- **Data**
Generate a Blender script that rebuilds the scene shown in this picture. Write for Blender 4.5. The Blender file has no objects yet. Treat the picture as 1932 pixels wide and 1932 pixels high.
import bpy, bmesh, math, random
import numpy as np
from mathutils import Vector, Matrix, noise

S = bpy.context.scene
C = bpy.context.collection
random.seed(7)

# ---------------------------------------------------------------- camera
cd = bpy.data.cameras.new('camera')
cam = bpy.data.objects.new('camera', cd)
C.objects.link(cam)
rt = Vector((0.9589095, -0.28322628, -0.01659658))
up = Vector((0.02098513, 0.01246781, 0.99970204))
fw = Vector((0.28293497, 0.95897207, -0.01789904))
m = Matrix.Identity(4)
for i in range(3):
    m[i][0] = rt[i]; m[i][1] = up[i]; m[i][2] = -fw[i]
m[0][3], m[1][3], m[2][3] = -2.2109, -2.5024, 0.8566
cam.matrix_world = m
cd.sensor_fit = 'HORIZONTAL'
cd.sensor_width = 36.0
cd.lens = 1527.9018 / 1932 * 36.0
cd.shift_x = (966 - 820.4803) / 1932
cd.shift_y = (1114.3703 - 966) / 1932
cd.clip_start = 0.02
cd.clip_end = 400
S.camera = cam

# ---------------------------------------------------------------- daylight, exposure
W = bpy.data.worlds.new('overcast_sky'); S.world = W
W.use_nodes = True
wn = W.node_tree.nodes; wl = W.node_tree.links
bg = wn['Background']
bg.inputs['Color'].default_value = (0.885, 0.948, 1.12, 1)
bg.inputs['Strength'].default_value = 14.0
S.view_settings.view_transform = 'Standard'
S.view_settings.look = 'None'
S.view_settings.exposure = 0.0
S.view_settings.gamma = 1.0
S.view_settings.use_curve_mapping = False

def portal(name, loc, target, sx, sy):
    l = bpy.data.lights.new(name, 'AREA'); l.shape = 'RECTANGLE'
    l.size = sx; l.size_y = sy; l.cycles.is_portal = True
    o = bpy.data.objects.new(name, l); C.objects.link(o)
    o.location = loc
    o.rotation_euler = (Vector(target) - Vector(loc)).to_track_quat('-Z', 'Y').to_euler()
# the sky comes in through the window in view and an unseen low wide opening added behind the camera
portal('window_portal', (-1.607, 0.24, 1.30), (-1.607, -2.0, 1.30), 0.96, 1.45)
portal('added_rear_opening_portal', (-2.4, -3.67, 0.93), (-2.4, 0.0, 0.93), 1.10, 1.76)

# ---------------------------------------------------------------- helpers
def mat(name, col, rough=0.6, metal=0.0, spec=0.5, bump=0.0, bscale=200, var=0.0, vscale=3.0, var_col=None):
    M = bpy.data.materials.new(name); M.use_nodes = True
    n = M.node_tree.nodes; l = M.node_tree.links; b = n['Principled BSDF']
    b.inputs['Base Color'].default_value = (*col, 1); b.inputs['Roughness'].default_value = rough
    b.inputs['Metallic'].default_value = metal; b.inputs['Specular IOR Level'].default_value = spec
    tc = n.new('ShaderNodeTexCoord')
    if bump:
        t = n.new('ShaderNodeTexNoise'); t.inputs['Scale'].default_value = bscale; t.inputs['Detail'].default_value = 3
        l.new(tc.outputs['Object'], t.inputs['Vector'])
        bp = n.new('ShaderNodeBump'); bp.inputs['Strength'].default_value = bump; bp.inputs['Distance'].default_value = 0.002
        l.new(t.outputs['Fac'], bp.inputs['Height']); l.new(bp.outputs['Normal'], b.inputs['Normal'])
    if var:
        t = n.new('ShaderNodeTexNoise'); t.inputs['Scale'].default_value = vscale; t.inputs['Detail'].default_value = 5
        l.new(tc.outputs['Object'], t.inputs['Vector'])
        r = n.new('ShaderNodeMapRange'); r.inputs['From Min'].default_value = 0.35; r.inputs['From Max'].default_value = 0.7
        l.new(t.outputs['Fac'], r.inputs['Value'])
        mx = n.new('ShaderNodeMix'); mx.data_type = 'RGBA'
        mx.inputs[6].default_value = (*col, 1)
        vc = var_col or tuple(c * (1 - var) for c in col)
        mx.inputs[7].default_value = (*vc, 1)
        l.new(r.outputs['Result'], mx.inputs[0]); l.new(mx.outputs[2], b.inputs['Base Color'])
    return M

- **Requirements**
All of the data needs to be reproduced exactly, with no line missing.

- **The result**
Generate a Blender script that rebuilds the scene shown in this picture. Write for Blender 4.5. The Blender file has no objects yet. Treat the picture as 1932 pixels wide and 1932 pixels high.
import bpy, bmesh, math, random
import numpy as np
from mathutils import Vector, Matrix, noise

S = bpy.context.scene
C = bpy.context.collection
random.seed(7)

# ---------------------------------------------------------------- camera
cd = bpy.data.cameras.new('camera')
cam = bpy.data.objects.new('camera', cd)
C.objects.link(cam)
rt = Vector((0.9589095, -0.28322628, -0.01659658))
up = Vector((0.02098513, 0.01246781, 0.99970204))
fw = Vector((0.28293497, 0.95897207, -0.01789904))
m = Matrix.Identity(4)
for i in range(3):
    m[i][0] = rt[i]; m[i][1] = up[i]; m[i][2] = -fw[i]
m[0][3], m[1][3], m[2][3] = -2.2109, -2.5024, 0.8566
cam.matrix_world = m
cd.sensor_fit = 'HORIZONTAL'
cd.sensor_width = 36.0
cd.lens = 1527.9018 / 1932 * 36.0
cd.shift_x = (966 - 820.4803) / 1932
cd.shift_y = (1114.3703 - 966) / 1932
cd.clip_start = 0.02
cd.clip_end = 400
S.camera = cam

# ---------------------------------------------------------------- daylight, exposure
W = bpy.data.worlds.new('overcast_sky'); S.world = W
W.use_nodes = True
wn = W.node_tree.nodes; wl = W.node_tree.links
bg = wn['Background']
bg.inputs['Color'].default_value = (0.885, 0.948, 1.12, 1)
bg.inputs['Strength'].default_value = 14.0
S.view_settings.view_transform = 'Standard'
S.view_settings.look = 'None'
S.view_settings.exposure = 0.0
S.view_settings.gamma = 1.0
S.view_settings.use_curve_mapping = False

def portal(name, loc, target, sx, sy):
    l = bpy.data.lights.new(name, 'AREA'); l.shape = 'RECTANGLE'
    l.size = sx; l.size_y = sy; l.cycles.is_portal = True
    o = bpy.data.objects.new(name, l); C.objects.link(o)
    o.location = loc
    o.rotation_euler = (Vector(target) - Vector(loc)).to_track_quat('-Z', 'Y').to_euler()
# the sky comes in through the window in view and an unseen low wide opening added behind the camera
portal('window_portal', (-1.607, 0.24, 1.30), (-1.607, -2.0, 1.30), 0.96, 1.45)
portal('added_rear_opening_portal', (-2.4, -3.67, 0.93), (-2.4, 0.0, 0.93), 1.10, 1.76)

# ---------------------------------------------------------------- helpers
def mat(name, col, rough=0.6, metal=0.0, spec=0.5, bump=0.0, bscale=200, var=0.0, vscale=3.0, var_col=None):
    M = bpy.data.materials.new(name); M.use_nodes = True
    n = M.node_tree.nodes; l = M.node_tree.links; b = n['Principled BSDF']
    b.inputs['Base Color'].default_value = (*col, 1); b.inputs['Roughness'].default_value = rough
    b.inputs['Metallic'].default_value = metal; b.inputs['Specular IOR Level'].default_value = spec
    tc = n.new('ShaderNodeTexCoord')
    if bump:
        t = n.new('ShaderNodeTexNoise'); t.inputs['Scale'].default_value = bscale; t.inputs['Detail'].default_value = 3
        l.new(tc.outputs['Object'], t.inputs['Vector'])
        bp = n.new('ShaderNodeBump'); bp.inputs['Strength'].default_value = bump; bp.inputs['Distance'].default_value = 0.002
        l.new(t.outputs['Fac'], bp.inputs['Height']); l.new(bp.outputs['Normal'], b.inputs['Normal'])
    if var:
        t = n.new('ShaderNodeTexNoise'); t.inputs['Scale'].default_value = vscale; t.inputs['Detail'].default_value = 5
        l.new(tc.outputs['Object'], t.inputs['Vector'])
        r = n.new('ShaderNodeMapRange'); r.inputs['From Min'].default_value = 0.35; r.inputs['From Max'].default_value = 0.7
        l.new(t.outputs['Fac'], r.inputs['Value'])
        mx = n.new('ShaderNodeMix'); mx.data_type = 'RGBA'
        mx.inputs[6].default_value = (*col, 1)
        vc = var_col or tuple(c * (1 - var) for c in col)
        mx.inputs[7].default_value = (*vc, 1)
        l.new(r.outputs['Result'], mx.inputs[0]); l.new(mx.outputs[2], b.inputs['Base Color'])
    return M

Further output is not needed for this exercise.